**GOAL OF THE EXERCISE:** Write out every line exactly, from the start of the records below to the line with "from mathutils.bvhtree import BVHTree", and stop there. Don't write out the pictures.

**DATA FOR PROCESSING:**

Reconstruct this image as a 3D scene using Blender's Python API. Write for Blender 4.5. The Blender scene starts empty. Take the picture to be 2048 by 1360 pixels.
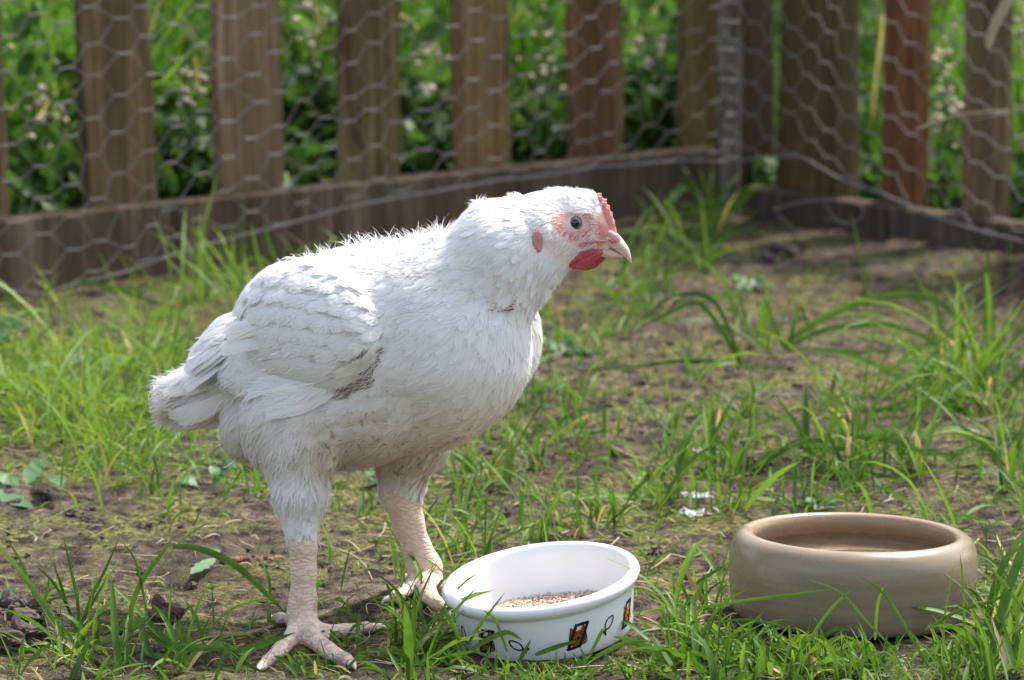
import bpy, math, random
import numpy as np
from mathutils import Vector, Matrix
from mathutils.bvhtree import BVHTree

# ------------------------------------------------------------------ camera, sky, sun
R = math.radians
FPX = 7778.0                                  # focal length in photo pixels (2048 wide)
PITCH = R(8.5); CAMZ = 0.77
sc = bpy.context.scene
cam_d = bpy.data.cameras.new('camera'); cam = bpy.data.objects.new('camera', cam_d)
sc.collection.objects.link(cam); sc.camera = cam
cam.location = (0, 0, CAMZ); cam.rotation_euler = (R(90) - PITCH, 0, 0)
cam_d.sensor_width = 36; cam_d.lens = 36 * FPX / 2048
cam_d.clip_start = 0.05; cam_d.clip_end = 300
cam_d.dof.use_dof = True; cam_d.dof.focus_distance = 3.38; cam_d.dof.aperture_fstop = 10.0
TO_SUN = Vector((0.36, 0.36, 0.86)).normalized()
sun_d = bpy.data.lights.new('sun', 'SUN'); sun = bpy.data.objects.new('sun', sun_d)
sc.collection.objects.link(sun)
sun_d.energy = 2.9; sun_d.angle = R(4.0); sun_d.color = (1.0, 0.96, 0.90)
sun.rotation_euler = TO_SUN.to_track_quat('Z', 'Y').to_euler()
w = bpy.data.worlds.new('World'); sc.world = w; w.use_nodes = True
nt = w.node_tree; bg = nt.nodes['Background']
sky = nt.nodes.new('ShaderNodeTexSky'); sky.sky_type = 'NISHITA'; sky.sun_disc = False
sky.sun_elevation = math.asin(TO_SUN.z); sky.sun_rotation = math.atan2(TO_SUN.x, TO_SUN.y)
sky.air_density = 1.2; sky.dust_density = 3.0
hs = nt.nodes.new('ShaderNodeHueSaturation'); hs.inputs['Saturation'].default_value = 0.68   # thin white cloud veil
nt.links.new(sky.outputs[0], hs.inputs['Color']); nt.links.new(hs.outputs[0], bg.inputs[0]); bg.inputs[1].default_value = 0.15
sc.view_settings.view_transform = 'Standard'; sc.view_settings.look = 'None'
sc.view_settings.gamma = 1.0; sc.view_settings.exposure = 1.12
sc.render.engine = 'CYCLES'

rng = np.random.default_rng(7)
C = sc.collection

# ------------------------------------------------------------------ helpers
FW = np.array([0, math.cos(PITCH), -math.sin(PITCH)])
UPV = np.array([0, math.sin(PITCH), math.cos(PITCH)])
def at(px, py, Y):
    d = np.array([(px - 1024) / FPX, 0, 0]) + UPV * ((680 - py) / FPX) + FW
    t = Y / d[1]
    return np.array([0, 0, CAMZ]) + d * t
def proj(P):
    P = np.asarray(P, float); q = P - np.array([0, 0, CAMZ])
    z = q @ FW
    return 1024 + q[..., 0] / z * FPX, 680 - (q @ UPV) / z * FPX
def ground_pt(px, py, z=0.0):
    d = np.array([(px - 1024) / FPX, 0, 0]) + UPV * ((680 - py) / FPX) + FW
    t = (z - CAMZ) / d[2]
    return np.array([0, 0, CAMZ]) + d * t

_lat = np.random.default_rng(99).random((256, 256))
def vn(x, y, s, seed=0):
    x = np.asarray(x) / s + seed * 17.31; y = np.asarray(y) / s + seed * 9.77
    xi = np.floor(x).astype(int); yi = np.floor(y).astype(int)
    fx = x - xi; fy = y - yi
    fx = fx * fx * (3 - 2 * fx); fy = fy * fy * (3 - 2 * fy)
    g = lambda a, b: _lat[a % 256, b % 256]
    return (g(xi, yi) * (1 - fx) + g(xi + 1, yi) * fx) * (1 - fy) + (g(xi, yi + 1) * (1 - fx) + g(xi + 1, yi + 1) * fx) * fy
def fbm(x, y, s, o=4, seed=0):
    r = 0; a = 1.0; t = 0
    for i in range(o):
        r = r + a * vn(x, y, s / 2 ** i, seed + i); t += a; a *= 0.5
    return r / t
BUMPS = []                                   # (x, y, radius, height)
def gz(x, y):
    x = np.asarray(x, float); y = np.asarray(y, float)
    h = (fbm(x, y, 0.55, 3, 3) - 0.5) * 0.028 + (fbm(x, y, 0.07, 3, 8) - 0.5) * 0.013
    h = h * np.clip((y - 2.6) * 3, 0.3, 1)
    # keep the floor level round the bird and the bowls
    for (bx, by, br, bh, flat) in BUMPS:
        g = np.exp(-((x - bx) ** 2 + (y - by) ** 2) / br ** 2)
        h = h * (1 - flat * g) + bh * g
    return h

def mesh_obj(name, V, F, mat=None, parent=None, smooth=True, attrs=None, mats=None, midx=None):
    V = np.asarray(V, np.float32); me = bpy.data.meshes.new(name)
    if isinstance(F, np.ndarray):
        n, k = F.shape
        me.vertices.add(len(V)); me.vertices.foreach_set('co', V.ravel())
        me.loops.add(n * k); me.loops.foreach_set('vertex_index', F.astype(np.int32).ravel())
        me.polygons.add(n); me.polygons.foreach_set('loop_start', np.arange(0, n * k, k, dtype=np.int32))
        me.update(calc_edges=True)
    else:
        me.from_pydata([tuple(map(float, v)) for v in V], [], [tuple(map(int, f)) for f in F]); me.update()
    me.polygons.foreach_set('use_smooth', [smooth] * len(me.polygons))
    for m in ([mat] if mat else []) + (mats or []): me.materials.append(m)
    if midx is not None: me.polygons.foreach_set('material_index', np.asarray(midx, np.int32))
    if attrs:
        for k, a in attrs.items():
            a = np.asarray(a, np.float32)
            if a.ndim == 1:
                at_ = me.attributes.new(k, 'FLOAT', 'POINT'); at_.data.foreach_set('value', a)
            else:
                at_ = me.attributes.new(k, 'FLOAT_COLOR', 'POINT'); at_.data.foreach_set('color', a.ravel())
    o = bpy.data.objects.new(name, me); C.objects.link(o)
    if parent is not None: o.parent = parent
    return o
def put(o, parent, loc=None):
    o.parent = parent; return o
def tag(o, label=None, cat=None, group=None, kind=None):
    if label: o['label'] = label
    if cat: o['category'] = cat
    if group: o['group'] = group
    if kind: o['kind'] = kind
    return o
def empty(name, loc, label, cat, group=None):
    o = bpy.data.objects.new(name, None); C.objects.link(o); o.location = tuple(map(float, loc))
    o.empty_display_size = 0.02
    return tag(o, label, cat, group)
def rebase(o, loc):
    """give a mesh in world coordinates an origin at loc"""
    v = Vector(tuple(map(float, loc))); o.data.transform(Matrix.Translation(-v)); 
    return o
def child(o, root):
    """parent mesh written in world coordinates to root Empty placed at its base"""
    rebase(o, root.location) if root.type == 'EMPTY' else rebase(o, root.location)
    o.parent = root; return o

class G:
    """collects geometry"""
    def __init__(s): s.V = []; s.F = []; s.n = 0; s.A = []
    def add(s, V, F, a=None):
        V = np.asarray(V, float); F = np.asarray(F, int)
        s.V.append(V); s.F.append(F + s.n); s.n += len(V)
        s.A.append(np.full(len(V), 0.0) if a is None else np.asarray(a, float) * np.ones(len(V)))
    def build(s, name, mat, parent=None, smooth=True, attr=None):
        V = np.concatenate(s.V); w_ = {f.shape[1] for f in s.F}
        F = np.concatenate(s.F) if len(w_) == 1 else [tuple(r) for f in s.F for r in f]
        at_ = {attr: np.concatenate(s.A)} if attr else None
        return mesh_obj(name, V, F, mat, parent, smooth, at_)

def tube(P, Rr, n=8, cap=True):
    P = np.asarray(P, float); m = len(P); Rr = np.ones(m) * Rr
    T = np.gradient(P, axis=0); T /= np.linalg.norm(T, axis=1)[:, None] + 1e-12
    ref = np.array([0.13, 0.31, 0.94]);
    if abs(T[0] @ ref) > .9: ref = np.array([0.95, 0.3, 0.05])
    V = []; A = np.cross(T[0], ref); A /= np.linalg.norm(A)
    ang = np.arange(n) / n * 2 * math.pi
    for i in range(m):
        A = A - T[i] * (A @ T[i]); A /= np.linalg.norm(A) + 1e-12; B = np.cross(T[i], A)
        V.append(P[i] + Rr[i] * (np.cos(ang)[:, None] * A + np.sin(ang)[:, None] * B))
    V = np.concatenate(V); F = []
    for i in range(m - 1):
        for j in range(n):
            F.append((i * n + j, i * n + (j + 1) % n, (i + 1) * n + (j + 1) % n, (i + 1) * n + j))
    if cap:
        V = np.concatenate([V, P[:1], P[-1:]]); a = m * n
        for j in range(0, n, 2):
            F.append((a, (j + 2) % n, j + 1, j)); F.append((a + 1, (m - 1) * n + j, (m - 1) * n + j + 1, (m - 1) * n + (j + 2) % n))
    return V, np.array(F)
def spline(pts, n):
    pts = np.asarray(pts, float); m = len(pts)
    Pp = np.vstack([2 * pts[0] - pts[1], pts, 2 * pts[-1] - pts[-2]])
    t = np.linspace(0, m - 1 - 1e-9, n); i = t.astype(int); f = (t - i)[:, None]
    a, b, c, d = Pp[i], Pp[i + 1], Pp[i + 2], Pp[i + 3]
    return 0.5 * (2 * b + (c - a) * f + (2 * a - 5 * b + 4 * c - d) * f ** 2 + (3 * b - a - 3 * c + d) * f ** 3)
def lathe(prof, n=96):
    prof = np.asarray(prof, float); m = len(prof); a = np.arange(n) / n * 2 * math.pi
    V = np.stack([prof[:, None, 0] * np.cos(a), prof[:, None, 0] * np.sin(a), np.repeat(prof[:, 1:2], n, 1)], -1).reshape(-1, 3)
    i, j = np.meshgrid(np.arange(m - 1), np.arange(n), indexing='ij'); j2 = (j + 1) % n
    F = np.stack([i * n + j, i * n + j2, (i + 1) * n + j2, (i + 1) * n + j], -1).reshape(-1, 4)
    return V, F

# ------------------------------------------------------------------ materials
class NT:
    def __init__(s, name):
        s.m = bpy.data.materials.new(name); s.m.use_nodes = True; s.t = s.m.node_tree
        s.b = s.t.nodes['Principled BSDF']; s.out = s.t.nodes['Material Output']
    def n(s, typ, **kw):
        x = s.t.nodes.new(typ)
        for k, v in kw.items(): setattr(x, k, v)
        return x
    def l(s, a, b): s.t.links.new(a, b)
    def coord(s, kind='Object', scale=(1, 1, 1)):
        c = s.n('ShaderNodeTexCoord'); m = s.n('ShaderNodeMapping'); m.inputs['Scale'].default_value = scale
        s.l(c.outputs[kind], m.inputs[0]); return m.outputs[0]
    def geo(s, scale=(1, 1, 1)):
        c = s.n('ShaderNodeNewGeometry'); m = s.n('ShaderNodeMapping'); m.inputs['Scale'].default_value = scale
        s.l(c.outputs['Position'], m.inputs[0]); return m.outputs[0]
    def noise(s, vec, scale, detail=4, rough=0.55, dist=0):
        x = s.n('ShaderNodeTexNoise'); s.l(vec, x.inputs['Vector']); x.inputs['Scale'].default_value = scale
        x.inputs['Detail'].default_value = detail; x.inputs['Roughness'].default_value = rough; x.inputs['Distortion'].default_value = dist
        return x.outputs['Fac']
    def ramp(s, fac, stops):
        x = s.n('ShaderNodeValToRGB'); s.l(fac, x.inputs[0]); e = x.color_ramp.elements
        e[0].position, e[0].color = stops[0][0], (*stops[0][1], 1); e[1].position, e[1].color = stops[-1][0], (*stops[-1][1], 1)
        for p, c in stops[1:-1]:
            q = e.new(p); q.color = (*c, 1)
        return x.outputs[0]
    def mix(s, fac, a, b, typ='MIX'):
        x = s.n('ShaderNodeMix', data_type='RGBA', blend_type=typ)
        for v, i in ((fac, 0), (a, 6), (b, 7)):
            if isinstance(v, (int, float)): x.inputs[i].default_value = v
            elif isinstance(v, tuple): x.inputs[i].default_value = (*v, 1)
            else: s.l(v, x.inputs[i])
        return x.outputs[2]
    def math(s, op, a, b=None, c=None, clamp=False):
        x = s.n('ShaderNodeMath', operation=op); x.use_clamp = clamp
        for v, i in ((a, 0), (b, 1), (c, 2)):
            if v is None: continue
            if isinstance(v, (int, float)): x.inputs[i].default_value = v
            else: s.l(v, x.inputs[i])
        return x.outputs[0]
    def attr(s, name, out='Fac'):
        x = s.n('ShaderNodeAttribute'); x.attribute_name = name; return x.outputs[out]
    def bump(s, h, strength=0.5, dist=0.002):
        x = s.n('ShaderNodeBump'); x.inputs['Strength'].default_value = strength; x.inputs['Distance'].default_value = dist
        s.l(h, x.inputs['Height']); s.l(x.outputs[0], s.b.inputs['Normal']); return x
    def col(s, c):
        if isinstance(c, tuple): s.b.inputs['Base Color'].default_value = (*c, 1)
        else: s.l(c, s.b.inputs['Base Color'])
    def set(s, **kw):
        for k, v in kw.items(): s.b.inputs[k.replace('_', ' ')].default_value = v
        return s
    def translucent(s, col, fac=0.35):
        tr = s.n('ShaderNodeBsdfTranslucent'); mx = s.n('ShaderNodeMixShader'); mx.inputs[0].default_value = fac
        s.l(col, tr.inputs[0]) if not isinstance(col, tuple) else setattr(tr.inputs[0], 'default_value', (*col, 1))
        s.l(s.b.outputs[0], mx.inputs[1]); s.l(tr.outputs[0], mx.inputs[2]); s.l(mx.outputs[0], s.out.inputs[0])

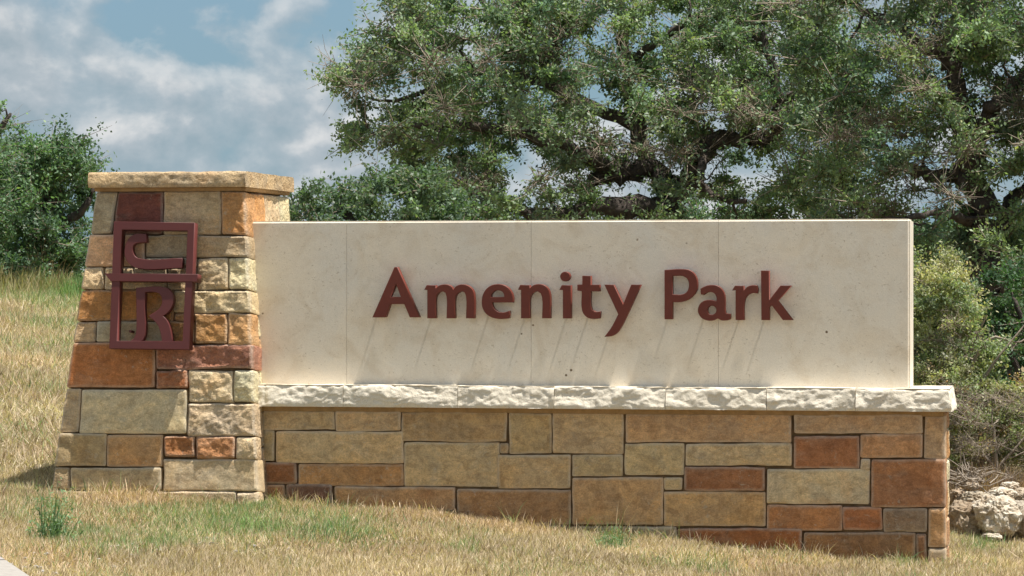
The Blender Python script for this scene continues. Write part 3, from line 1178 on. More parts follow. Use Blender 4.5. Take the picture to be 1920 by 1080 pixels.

**OUTPUT FOR THIS EXERCISE:**
Reconstruct this image as a 3D scene using Blender's Python API. Write for Blender 4.5. The Blender scene starts empty. Take the picture to be 2048 by 1360 pixels.
import bpy, math, random
import numpy as np
from mathutils import Vector, Matrix
from mathutils.bvhtree import BVHTree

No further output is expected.